Lear deBessonet has created large-scale theatrical events pairing artistic excellence with community organizing in New York, Philadelphia, San Diego, and Kazakhstan. Recent work includes Good Person of Szechwan featuring Taylor Mac (Obie Award, Drama Desk nom., Lilly Award), Sherie Rene Scott's Piece of Meat at 54 Below, On the Levee for Lincoln Center Theater/LCT3 (Time Out Best of 2010) and The Odyssey at The Old Globe, a community-based collaboration featuring professional artists alongside 180 San Diegans. In May 2009, her Don Quixote, a collaboration with homeless shelter Broad Street Ministry, premiered in Philadelphia (Philadelphia Weekly Best of 2009). Other credits include Saint Joan of the Stockyards (PS122), Toshi Reagon's LINES (Joe's Pub), Takarazuka(Clubbed Thumb), Monstrosity (13P), The Scarlet Letter (Intiman Theatre), transFigures (Women's Project), In the Dark Ages (National Opera Theatre of Kazakhstan), and When I Was a Ghost (Guthrie Theater). For Ten Thousand Things, she has directed productions ofMy Fair Lady and As You Like It that toured to prisons, community centers, and homeless shelters in Minneapolis. She created and ran the TICKETS FOR THE PEOPLE program in New York, an initiative designed to distribute tickets to non-traditional theatre-goers including immigrants, students, and seniors. In 2006 she was named one of Time Out New York's "25 People to Watch," and in 2008 she was honored with LMCC's Presidential Award for Artistic Excellence. A recipient of an NEA/TCG Career Development Program for Directors, she has also acted as a visiting professor at NYU-Tisch School of the Arts.
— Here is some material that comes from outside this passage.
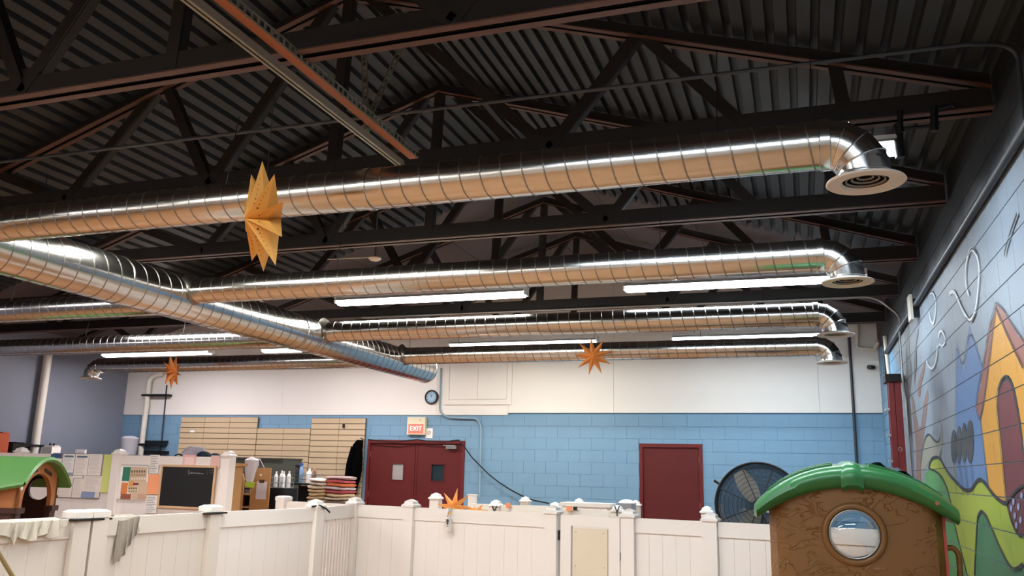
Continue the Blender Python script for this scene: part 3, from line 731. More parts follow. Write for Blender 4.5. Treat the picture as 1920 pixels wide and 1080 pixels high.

PUBLIC FORUM presents the theater of ideas. Curated by Jeremy McCarter, this series of conversations and performances features leading voices in politics, media, and the arts. Alec Baldwin, Anne Hathaway, Cynthia Nixon, Sam Waterston, and former NEA Chairman Rocco Landesman have hosted its programs, which have featured the insights of Kurt Andersen, David Brooks, David Byrne, Mary Schmidt Campbell, Tony Kushner, Rachel Maddow, Wynton Marsalis, Francine Prose, Salman Rushdie, David Simon, Anna Deavere Smith, Stephen Sondheim, Ahmir "Questlove" Thompson, the culture writers of New York Magazine, and young veterans of the war in Afghanistan - plus performances by Christine Baranski, Matt Damon, Holly Hunter, Wendell Pierce, and Vanessa Redgrave, among others. Current Forum programs include Public Forum Drama Club, Public Forum Duets, Public Forum Solos, and the Public Forum Podcast.